Com relação às novidades executivas, da mesma forma devem ser aplicadas, embora com ressalvas, de acordo, por exemplo, com o Enunciado 97 do Fórum Nacional de Juízes Estaduais (Fonaje): A multa prevista no art. 523, § 1º, do CPC/2015 aplica-se aos Juizados Especiais Cíveis, ainda que o valor desta, somado ao da execução, ultrapasse o limite de alçada; a segunda parte do referido dispositivo não é aplicável, sendo, portanto, indevidos honorários advocatícios de dez por cento.
Por fim, há de se dizer que o codex é expresso ao regulamentar que o incidente de desconsideração da personalidade jurídica aplica-se aos juizados (art. 1062); como também que os embargos de declaração, tanto no rito comum como no sumaríssimo, tratam de interromper o prazo para interposição de outros recursos (art. 1065). São esses os grandes dispositivos do codex que fazem menção ao rito sumaríssimo, o que deixa claro – façamos questão de repisar – que o Novo CPC trata do procedimento comum, deixando em aberto o exame da compatibilidade dos seus institutos com os Juizados Especiais.
De outra banda, há ainda cenário em que o rito comum adotou a técnica processual já aplicada nos juizados: trata-se da não preclusão de decisões interlocutórias de menor gravidade, as quais sequer desafiam protesto anti-preclusivo (como na justiça do trabalho), devendo a irresignação ser apresentada tão somente como preliminar em recurso ao segundo grau – exatamente como sempre se processou nos Juizados, em que inclusive nunca houve espaço para manejo do agravo de instrumento[4].
Notas e Referências:
[1] RUBIN, Fernando. Efetividade Versus Segurança Jurídica: cenários de concretização dos dois macro princípios processuais no novo CPC. In: Fredie Didier Jr., Lucas Buril, Ravi Peixoto, Ale-xandre Freire. (Org.). Coleção Novo CPC, doutrina selecionada - Parte Geral, Volume 1. 1ed.Salvador: Jus Podivm, 2015, v. 1, p. 437-457.

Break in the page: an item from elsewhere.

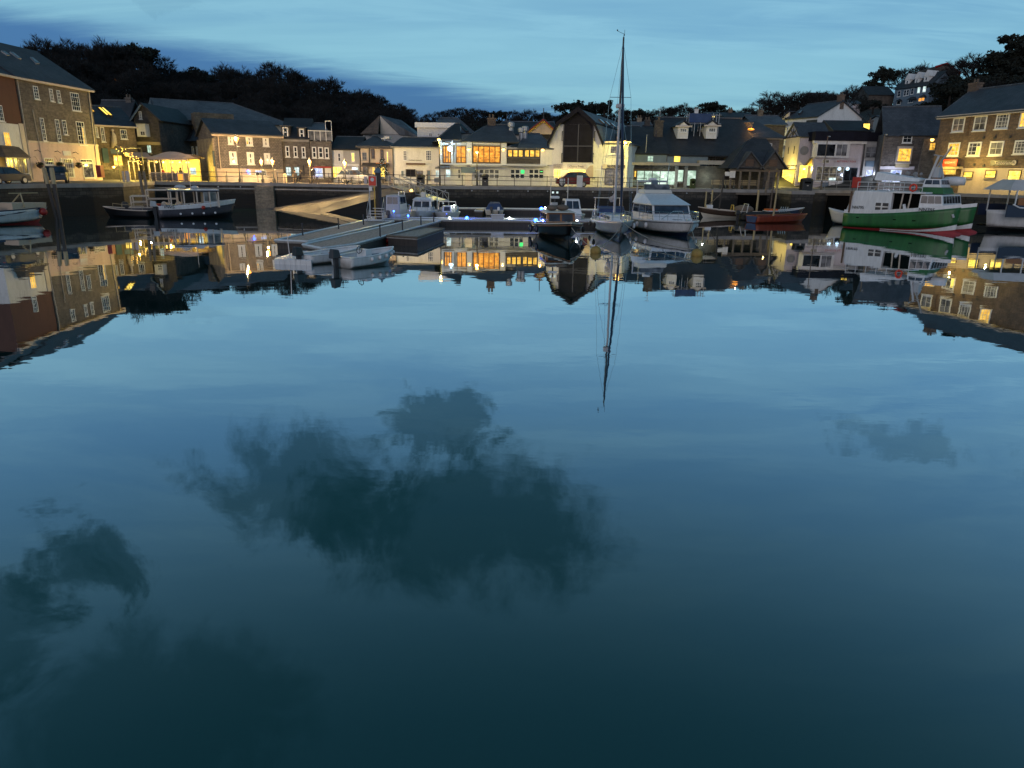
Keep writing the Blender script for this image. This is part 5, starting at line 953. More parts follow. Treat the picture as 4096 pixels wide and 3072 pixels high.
s2=thing('scaffolding','bare tube scaffolding round the yellow lit gable of the white hillside house','scaffolding',(b.A.x,b.A.y,7.0),b.th); tb.obj('tubes','iron',s2)
for k in range(4): MB().box(-4.6,-.9,b.zE-4.5+1.5*k+.06,.9,-.2,b.zE-4.5+1.5*k+.12).obj('board','timber',s2)
b.box('link_block','yellow',-.01,.0,-7,-.0,.02,-6.9) if False else None
b.box('outshut','cream',-3.6,.6,-7,-.01,7,b.zE-.9); m_=MB(); m_.face([(-3.9,.3,b.zE-1.4),(-.02,.3,b.zE+1.2),(-.02,7.3,b.zE+1.2),(-3.9,7.3,b.zE-1.4)]); m_.obj('outshut_roof','slate',b.t,solid=-.12); MB().prism([(-3.6,b.zE-.89),(-.01,b.zE-.89),(-.01,b.zE+1.1),(-3.6,b.zE-1.1+.25)],.6,.8,'y').obj('outshut_gable','cream',b.t); point((-3.0,-3,b.zE-3.2),230,(1,.85,.4),.3,b.t)
b.win('N',835,485,985,540,1,1,'slate_dark','dframe',off=-.6,sill=False,name='dark_outbuilding')
def house(name,label,kL,kR,Y,mat,roof,depth,rise,gl=True,gr=True,z0=None,down=5,chim=None,wins=(),cat='house',YR=None,dh=1.0):
    b=Bld(name,label,cat,kL,kR,Y,YR or Y,0); zz=min(b.zl,b.zr)-dh; b.z0=zz; b.t.location.z=zz; b.zl-=zz; b.zr-=zz; b.zE=(b.zl+b.zr)/2
    rise = at(kL[0],(kL[1]+kR[1])/2,rise,Y+depth/2).z-(zz+b.zE)
    b.wall(mat,depth,z0=-down,gl=b.zE+rise-.1 if gl else None,gr=b.zE+rise-.1 if gr else None); hip=min(b.L*.35,depth/2); rf=b.roof(roof,depth,hip,b.L-hip,b.zE+rise,gl=gl,gr=gr)
    if chim: 
        for (f_,mt) in chim: b.chimney(b.L*f_,depth/2,b.zE+rise-.6,.75,1.35,mt,2,rf)
    for w_ in wins: b.win(*w_[0],*w_[1:])
    return b
house('small_cottage','dark slate roofed cottage with a white gable, highest among the bare trees on the right',('N',935,205),('N',1215,200),192,'white','slate_dark',8,85,wins=(),chim=None,dh=3)
house('chimney_cottage','low slate cottage with one tall stone chimney between the stone house and white scaffolded house',('N',70,540),('N',530,545),112,'stone_dark','slate_pale',9,420,chim=((.45,'stone_warm'),),dh=4,down=8)
house('ridge_bungalow','low house with a pale hipped roof and white chimney, just above the first dormer',('M',640,262),('M',850,262),150,'white','slate_pale',8,195,gl=False,gr=False,chim=((.5,'white'),),dh=4,down=8)
house('far_lit_house','dark house with two small bright windows directly above the second dormer',('M',880,222),('M',1120,222),160,'stone_dark','slate_dark',8,192,dh=3,down=8,wins=((('M',918,228,934,262),1,1,'yellowlit'),(('M',938,228,954,262),1,1,'yellowlit')))
house('terrace_house','dark slate roofed terrace behind the stone house, right of the second dormer',('M',1110,262),('M',1530,262),150,'stone_dark','slate_dark',8,200,dh=3,down=8,chim=((.35,'brown_stone'),))
house('middle_cottage','stone cottage with two chimneys half hidden behind the yacht mast',('K',1450,425),('K',1700,430),125,'stone_pale','slate_pale',8,335,chim=((.4,'stone_pale'),),dh=4,down=8)
house('dark_roof_terrace','dark roofed house between the barn and the big slate roof',('K',1345,560),('K',1560,540),108,'stone_dark','slate_dark',10,390,dh=5,down=6)
house('roof_behind_dormers','long dark roof between the middle cottage and the dormers',('K',1640,510),('K',1840,500),105,'stone_dark','slate_dark',8,380,dh=5,down=6,chim=((.2,'stone_dark'),))
b=house('white_villa','long white villa with three dormers and lit windows, alone on the right hillside',('S',572,832),('S',1028,748),198,'bluegrey','slate_dark',9,665,dh=4.7,down=5,YR=189)
b.wins([('S',610,840,638,912),('S',690,828,715,900),('S',720,822,745,894),('S',780,805,805,880)],1,2); b.wins([('S',862,792,888,865),('S',932,780,962,852)],1,2,'coollit'); b.wins([('S',875,930,905,970),('S',912,925,945,962)],1,1,'amber'); b.win('S',600,955,640,1010,1,1); b.win('S',745,940,800,985,2,1)
for (x0,y0,x1,y1,ax,ay) in ((705,700,752,765,730,680),(830,680,875,740,858,652),(945,655,1000,700,978,628)):
    yy=1.2; a1=b.fp('S',x0,y0,yy); a2=b.fp('S',x1,y1,yy); ap=b.fp('S',ax,ay,yy); d_=MB().box(a1[0],yy,a2[1]-.8,a2[0],yy+3,a1[1]).obj('dormer','white',b.t); MB().prism([(a1[0]-.2,a1[1]),(a2[0]+.2,a1[1]),((a1[0]+a2[0])/2,a1[1]+1.5)],yy-.1,yy+4,'y').obj('dormer_gable','white',d_); b.winr(a1[0]+.4,a2[0]-.4,a2[1],a1[1]-.2,1,2,off=yy,parent=d_)
for (x0,y0,x1,y1) in ((735,915,825,945),(890,885,950,915),(590,940,640,965)): a1=b.fp('S',x0,y0,-.8); a2=b.fp('S',x1,y1,-.8); MB().hexa([(a1[0],-1.2,a2[1]),(a2[0],-1.2,a2[1]),(a2[0],-.01,a2[1]),(a1[0],-.01,a2[1])],[(a1[0]+.6,-.5,a1[1]),(a2[0]-.6,-.5,a1[1]),(a2[0]-.6,-.01,a1[1]),(a1[0]+.6,-.01,a1[1])]).obj('porch_roof','slate_dark',b.t)
b=house('gabled_dark_house','dark gabled house with a red edged roof on the skyline right of the white villa',('S',1050,640),('S',1370,640),203,'stone_dark','slate_dark',12,610,dh=8,down=6)
a1=b.fp('S',1040,545,1);a2=b.fp('S',1190,500,1);a3=b.fp('S',1365,625,1); MB().prism([(a1[0],b.zE-3),(a1[0],a1[1]),(a2[0],a2[1]),(a3[0],a3[1]),(a3[0],b.zE-3)],-.5,9,'y').obj('gable_wing','stone_dark',b.t); MB().tube([(a1[0],-.6,a1[1]),(a2[0],-.6,a2[1]),(a3[0],-.6,a3[1])],.28,4).obj('bargeboard','red',b.t); b.win('S',1320,625,1362,665,1,1,'glassw',off=-.6)
house('slope_cottage','small pale gabled cottage low on the slope left of the white villa',('N',1520,260),('N',1640,215),178,'lilac','slate',6,190,dh=1.9,down=3)
house('dark_long_roof','dark roofed house between the slope cottage and the white villa',('S',240,900),('S',560,880),201,'stone_dark','slate_dark',9,790,dh=6,down=6)
b=house('bungalow','low bungalow with white windows under the parked car on the hill',('S',455,1215),('S',840,1195),128,'grey_render','slate',7,1165,dh=3.2,down=8); b.win('S',470,1235,560,1310,3,1); b.win('S',590,1215,650,1290,2,1); b.win('S',715,1210,830,1290,2,1,'glassw','cream')
b=house('lit_rooflight_house','dark roofed house with one bright sloping yellow window, beside the tall lamp post',('N',1240,640),('N',1790,640),118,'stone_dark','slate_dark',8,500,dh=4,down=8)
m_=MB(); pts=[b.fp('N',1672,532,-.4),b.fp('N',1768,530,-.4),b.fp('N',1762,622,-.4),b.fp('N',1672,585,-.4)]; f_=MB().prism(pts,-.42,-.01,'y').obj('corner_window','dframe',b.t); c_=[(p[0]*.94+sum(q[0] for q in pts)/4*.06,p[1]*.94+sum(q[1] for q in pts)/4*.06) for p in pts]; MB().prism(c_,-.44,-.421,'y').obj('pane','yellowlit',f_); b.chimney(b.fp('N',1815,500)[0],1,b.zE-1,.8,b.fp('N',1815,480)[1]-b.zE+1,'stone',1)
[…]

[2] RUBIN, Fernando. Os ritos processuais sumaríssimos no Brasil. Unisul de Fato e de Direito, v. 10, p. 257-267, 2015.
[3] RUBIN, Fernando. O Novo CPC: Da construção de um novel modelo processual às principais linhas estruturantes da Lei n° 13.105/2015. São Paulo: Lex Magister, 2016, 1ª edição esgotada.
[4] RUBIN, Fernando. Necessárias questões atuais em processo previdenciário. Revista Dialética de Direito Processual, v. 140, p. 45-51, 2014.